Les mesures stipulées à l’article 273.65 concernant l’autorisation donnée par un ministre d’intercepter des communications privées ne sont pas aussi complètes que celles prévues dans un contexte similaire par le Code criminel. Par conséquent, les fonctions du commissaire du CST sont essentielles pour ce qui est de garantir que de telles autorisations ministérielles ne sont données qu’en cas de nécessité et que ces autorisations et les activités visées sont compatibles avec la règle de droit et les droits et libertés des Canadiens. Le commissaire devrait donc être tenu d’assumer, à la lumière des droits et libertés des Canadiens, les fonctions d’examen confiées à son bureau à l’égard de l’interception de communications privées effectuée en vertu d’une autorisation ministérielle.
RECOMMANDATION 44
Le Sous-comité recommande que soit modifié le paragraphe 273.65(8) de la Loi sur la défense nationale de manière que le commissaire responsable du Centre de la sécurité des télécommunications soit tenu d’examiner les activités d’interception de communications privées découlant d’une autorisation ministérielle, sous l’angle du respect des exigences de la Charte canadienne des droits et libertés et de la Loi sur la protection des renseignements personnels, de même que de l’autorisation elle-même (ce qui a déjà été exigé).

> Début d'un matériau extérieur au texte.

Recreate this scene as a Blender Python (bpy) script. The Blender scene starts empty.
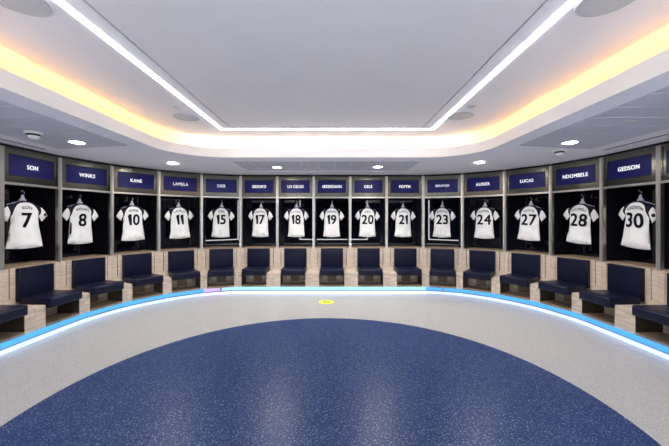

Limitation des activités du CST
Il faudrait également apporter la modification accessoire suivante à l’article 273.66 de la Loi sur la défense nationale, de telle manière que les principes établis ci-dessus s’appliquent à l’exercice par le CST du mandat qui lui confère le Parlement. Bien que, à strictement parler, l’interprétation de la Loi n’exige pas une telle modification, le Sous-comité estime que cette orientation du Parlement devrait être explicite, de sorte que les Canadiens sachent bien que les activités de cette agence gouvernementale font l’objet des mêmes restrictions que celles des autres institutions publiques.
RECOMMANDATION 45
Le Sous-comité recommande que soit modifié l’article 273.66 de la Loi sur la défense nationale de manière que le Centre de la sécurité des télécommunications ne puisse entreprendre que les activités qui sont compatibles avec la Charte canadienne des droits et libertés et la Loi sur la protection des renseignements personnels, de même qu’avec les restrictions à l’exercice de son mandat déjà établies dans cet article.

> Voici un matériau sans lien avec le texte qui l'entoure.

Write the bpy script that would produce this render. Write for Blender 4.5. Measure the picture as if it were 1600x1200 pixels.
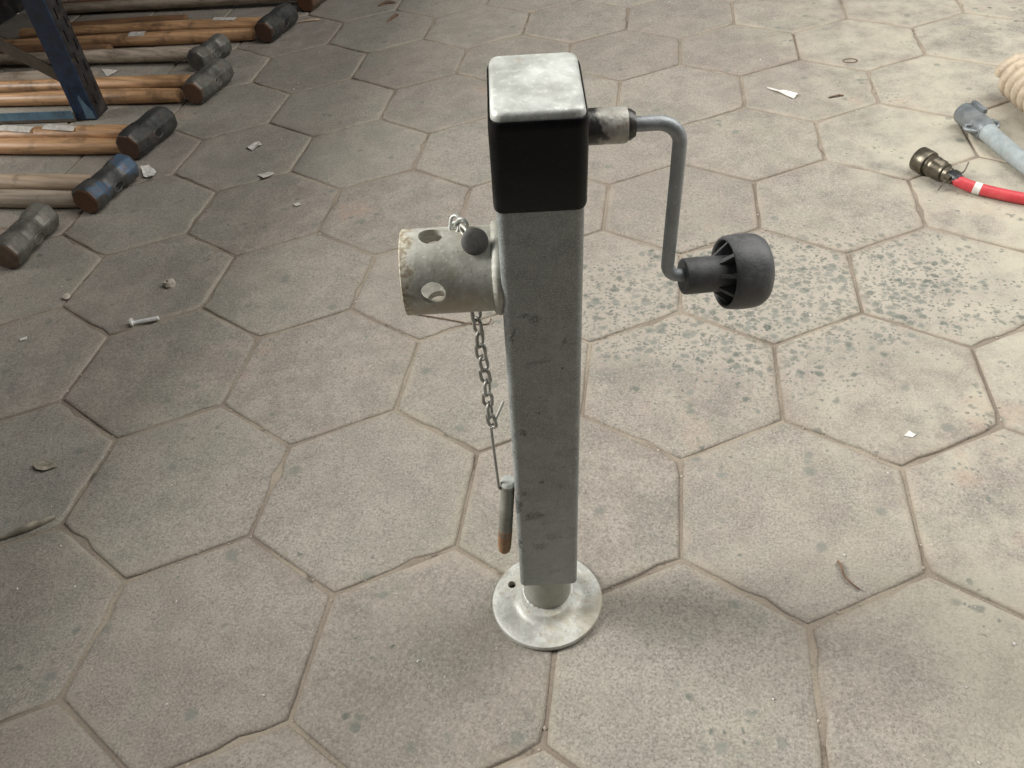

Questions soulevées dans le dernier rapport annuel
Dans son dernier rapport annuel (pour l’année 2005-2006), l’ancien commissaire du CST, Antonio Lamer, souligne que les dispositions législatives comportent des ambiguïtés et des incertitudes, surtout pour ce qui a trait aux dispositions concernant l’autorisation par le ministre de l’interception de communications privées. Il ajoute que son bureau et les avocats du ministère de la Justice ne s’entendent pas sur l’interprétation à donner de certaines dispositions, ce qui influence le type d’assurance que son bureau peut fournir au Parlement et aux Canadiens.
Sans faire de recommandation particulière à cet égard, le Sous-comité presse les avocats du gouvernement et le nouveau commissaire de régler la question aussi rapidement que possible si cela n’est pas déjà fait. De même, il estime que le gouvernement devrait, dans sa réponse à ce rapport, fournir dans la mesure du possible des précisions sur les sujets de désaccord et sur leur mode de résolution, le cas échéant. Autrement, le nouveau commissaire devra fournir ces détails dans son prochain rapport annuel.
AUTRES MODIFICATIONS RECOMMANDÉES
Nomination d’un commissaire
Le paragraphe 273.63(1) de la Loi sur la défense nationale prévoit que le gouverneur en conseil peut nommer un juge surnuméraire ou un juge à la retraite d’une juridiction supérieure qu’il charge de remplir les fonctions de commissaire du Centre de la sécurité des télécommunications. Toutefois, ce paragraphe commence par « Le gouverneur en conseil peut », ce qui laisse supposer que le gouverneur peut, en plus de nommer un commissaire, décider de combler le poste de commissaire par un juge ou par quelqu’un d’autre. Le Sous-comité comprend la disposition comme signifiant que si le gouverneur en conseil choisit de nommer un commissaire, celui-ci ou celle-ci doit être un juge à la retraite ou surnuméraire d’une juridiction supérieure. Il faudrait modifier le paragraphe 273.63(1) pour qu’il soit plus clair.
RECOMMANDATION 46
Le Sous-comité
recommande que le libellé « Le gouverneur en conseil peut nommer, à titre
inamovible pour une période maximale de cinq ans, un juge à la retraite surnuméraire
d’une juridiction supérieure qu’il charge de remplir les fonctions de
commissaire du Centre de la sécurité des télécommunications » soit
remplacé par le libellé suivant : « Le gouverneur en conseil peut
nommer, à titre inamovible pour une période maximale de cinq ans, un
commissaire du Centre de la sécurité des télécommunications, qui sera un juge
surnuméraire ou
un juge à la retraite d’une juridiction supérieure », au
paragraphe 273.63(1) de la Loi sur la défense nationale.
Aucune activité ne doit viser des Canadiens
Il est indiqué à l’alinéa 273.64(2)a) de la Loi sur la défense nationale que certaines activités du CST, surtout la collecte de renseignements étrangers, « ne peut viser des Canadiens ou toute personne au Canada ». Cette disposition visait à empêcher que des activités visent des Canadiens partout au monde, bien que l’on puisse également interpréter le libellé de cette disposition comme ne désignant que les Canadiens au Canada. Pour plus de sûreté, il faudrait préciser après Canadiens « partout au monde ».
RECOMMANDATION 47
Le Sous-comité recommande que l’expression « partout au monde » soit ajoutée après « Canadiens » à l’alinéa 273.64(2) a) de la Loi sur la défense nationale.